Ortaklık Avantajları
Adi Ortaklık, birçok avantaj sunar. Ortaklıkta kaynaklar birleştirilerek daha büyük projelere girişilebilir. Riskler paylaşılır ve iş yükü ortaklar arasında dağıtılır. Farklı beceri ve deneyimlere sahip ortaklar, işletmenin başarısını artırmak için birlikte çalışır. Ortaklık, işletmenin büyümesi ve sürdürülebilirliği için önemli bir destek sağlar.
Ortaklık Dezavantajları
Adi Ortaklıkta bazı dezavantajlar da bulunmaktadır. Ortaklar arasında uyumsuzluklar, karar alma süreçlerinde zorluklar ve farklı çalışma tarzları gibi sorunlar ortaya çıkabilir. Ortaklıkta yaşanan anlaşmazlıklar, iş ilişkisini ve ortaklık bütünlüğünü olumsuz etkileyebilir. Ayrıca, ortakların sınırsız sorumluluğu, kişisel varlıklarının riske atılmasına yol açabilir.
Ortaklık Yönetimi
Adi Ortaklıkta, ortaklık yönetimi ortaklık anlaşmasına göre belirlenir. Yönetim şekli, ortakların karar alma sürecini, yetki ve sorumluluklarını düzenler. Ortaklık yönetimi, işletmenin etkin ve verimli bir şekilde yönetilmesini sağlar. İyi bir iletişim ve ortak karar alma süreçleri, ortaklık yönetiminde önemli rol oynar.
Ortaklığın Sona Erme Süreci
Adi ortaklık, aşağıdaki durumlarda kanunen kendiliğinden sona erer:
- Ortak amacın gerçekleşmesi veya artık mümkün olmaması durumunda,
- Ortaklardan birinin ölümü durumunda,
- Ortaklardan birinin iflas etmesi, kısıtlanması veya payının haczedilmesi durumunda,
- Sözleşmede belirtilmişse sürenin sona ermesi durumunda.

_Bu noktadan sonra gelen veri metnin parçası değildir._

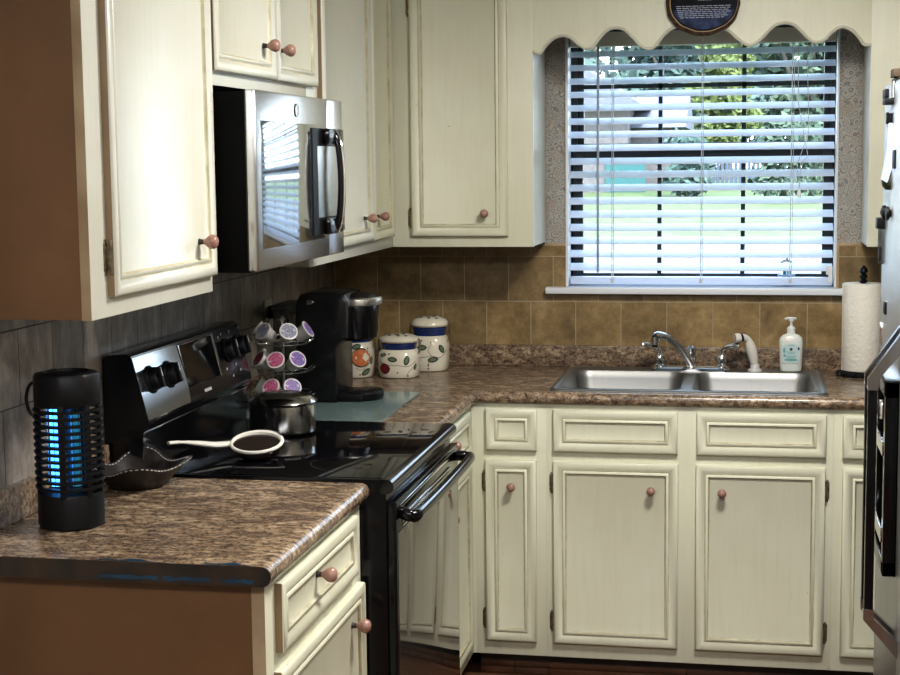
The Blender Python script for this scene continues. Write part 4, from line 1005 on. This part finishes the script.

Ancak kendiliğinden sona erme durumlarına rağmen, ortaklar tasfiye sürecinin tamamlanmadığı sürece her zaman ortaklığın devam etmesine karar verebilirler. Ek olarak, ortaklar her zaman oybirliğiyle ortaklığın sona erdirilmesine karar verebilirler. Ayrıca, bir ortağa fesih yetkisi verilmişse veya sözleşme süresi belirli bir süreliğine değilse, ortaklardan her biri tek taraflı olarak fesih beyanında bulunabilir. Son olarak, ortaklığın devam etmesi artık makul bir şekilde beklenemez duruma geldiğinde, yani ortakların haklı bir nedeni varsa, ortaklık mahkemeden feshedilebilir.
Adi ortaklığın tasfiye süreci, ortaklık payının tasfiyesiyle karıştırılmamalıdır. Bir ortağın ortaklıktan ayrılması veya çıkarılması, ortaklığın tek başına sona ermesine neden olmaz. Ayrılan veya çıkarılan ortağın payları, kanun hükümleri gereği otomatik olarak diğer ortaklara payları oranında geçer. Ancak ortaklığın sona ermesine neden olan bir durum varsa, ortaklık zorunlu olarak tasfiye sürecine girer. Bu süreçte, ortaklığa ait varlıklar nakde çevrilir ve ortaklığın borçları ödenir. Sonrasında katılım payları ortaklara iade edilir. Eğer bir miktar kâr veya zarar kalmışsa, ortaklara kazanç ve zarara katılma yükümlülüğü çerçevesinde dağıtılır.